Non sapremmo dire quando sia successo. Non si sa come, perché, ma è successo. E ormai è così, è assodato, è legge. Tacita ma imperante. In questo paese che ha prodotto tra i più grandi comici della storia del cinema, oggi, ma non solo da oggi, si direbbe da un po’ ormai, solo la “C” di commedia fa storcere il naso. A meno che non sia francese, perché che qualcosa sia francese è sempre garanzia di qualità, per quell’intellighenzia cresciuta a pane e Deleuze che si è ormai abituata a non capire, ma a pensare che dietro l’incomprensibile stia il genio. O a meno che non si tratti di un’opera di Woody Allen, perché l’autorevolezza di un maestro, ma anche solo di un nome, non può essere messa in discussione, mai.

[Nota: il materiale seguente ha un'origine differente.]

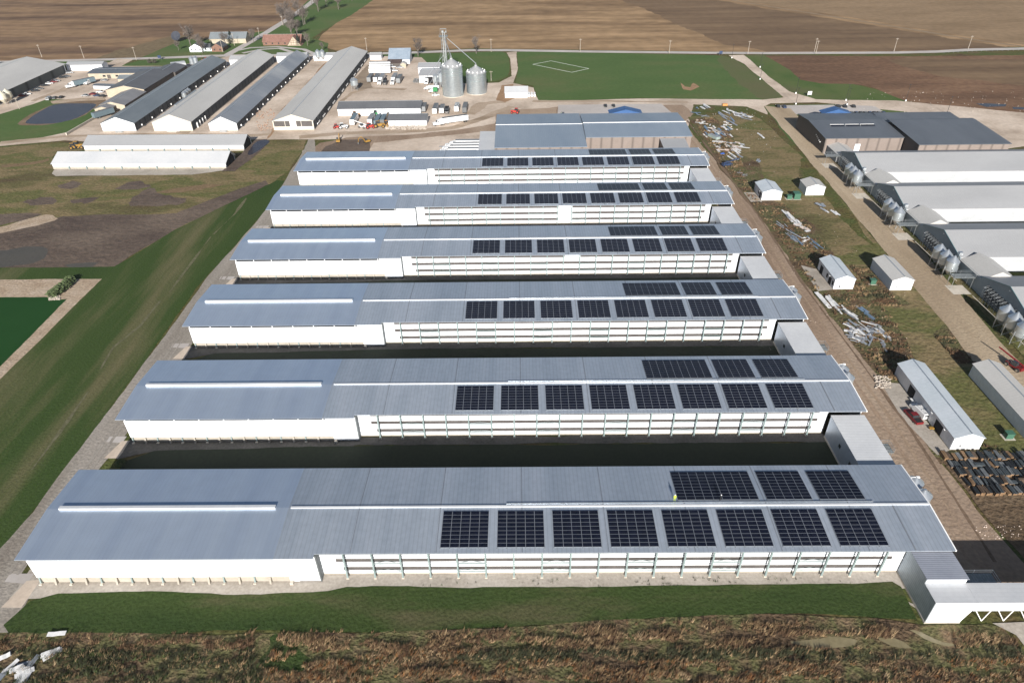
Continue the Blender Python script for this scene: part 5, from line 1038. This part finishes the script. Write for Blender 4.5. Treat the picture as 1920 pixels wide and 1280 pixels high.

Ma se si tratta di commedia italiana, ecco, in questo caso vedremo una fila di nasi arricciati, sguardi infastiditi, sorrisi forzati a compiacere il plebeo che (orrore!) ride. Certo, una ragione c’è, e nemmeno tanto astrusa. A furia di cinepanettoni e quant’altro, a furia di volgarità fattasi abitudine e diventata ormai anche un po’ noiosa, a furia di commediole un po’ romantiche e un po’ buoniste, che a mala pena ti strappano mezzo sorriso, ma che poi in sostanza te le confondi tutte, ecco, sì, in effetti la commedia italiana si può dire abbia subito un terribile, vertiginoso tracollo. E, come spesso capita, si fa di ogni erba un fascio.
Così, se mai per caso ti fosse venuto in mente di andare a vedere l’ultimo film di Gennaro Nunziante con Checco Zalone, ecco che ti ritroverai a sgomitare alla biglietteria con un’orda barbarica di quattordicenni, autorizzati dall’età ad apprezzare l’ennesima trashata cinematografica, con qualche zotico autentico, di quelli che per i cinepanettoni vanno pazzi per davvero, più qualche sparuto esemplare di persona normale che, visibilmente imbarazzata, ci tiene a precisare ad alta voce che “io questi film non li vedo mai, sia chiaro, sono solo curioso di vedere di cosa si tratta, dato che ne hanno parlato tanto”.
In effetti sembra ormai deciso che il cinema di livello debba per forza far male, turbare, intristire, angosciare, oppure, ancor meglio (e qui rifà capolino l’eredità francese) essere tendenzialmente incomprensibile, criptico, ellittico, cervellotico, enigmatico, metaforico, e chi più ne ha più ne metta. Per fortuna, possiamo annunciarlo con gioia e forse addirittura con un pizzico di emozione, non è così! E Sole a catinelle ce lo dimostra. Non che sia un film geniale, non che sia un film eccezionale, ma di certo è un film eccezionalmente onesto e per nulla ingenuo. E, dobbiamo ammetterlo, ci fa ridere, e anche tanto. E se far ridere non è semplice, anche ridere non lo è. Specialmente se si tratta di ridere di noi stessi. Zalone ci propone infatti, per la terza volta sugli schermi e forse col risultato meglio riuscito della sua carriera di attore e sceneggiatore, un vero e proprio scorcio sull’Italia in crisi, uno scorcio su tutte quelle cose che, in un modo o nell’altro, fanno oggi il nostro paese e la figura archetipica dell’italiano medio, dell’uomo senza qualità.
Ma allora è vero che solo i film seri possono essere impegnati? Pare proprio di no. Anzi, va detto, prendersi troppo sul serio può essere pericoloso. E Checco ce lo dimostra, irridendo un mondo fatto di nouvelle couisine, di yoga, di veganismo, di golf clubs, di champagne, di massoneria, di raccolte fondi per i bambini africani, di buon gusto, di buone maniere, di opportunità. Giù la maschera dunque, bando agli snobismi intellettualoidi, bando ad imbarazzi e sorrisi trattenuti! Godiamoci lo spettacolo e ricordiamoci che ridere non è una colpa, né qualcosa che non sta bene, basta sapere perché si sta ridendo.
Monica Cristini
Sole a catinelle
Regia: Gennaro Nunziante. Soggetto: Gennaro Nunziante e Checco Zalone. Sceneggiatura: Gennaro Nunziante e Checco Zalone. Produttore: Pietro Valsecchi. Musiche: Checco Zalone. Montaggio: Pietro Morana. Attori: Checco Zalone, Aurore Erguy, Robert Dancs, Miriam Dalmazio. Origine: Italia, 2013. Durata: 90 min.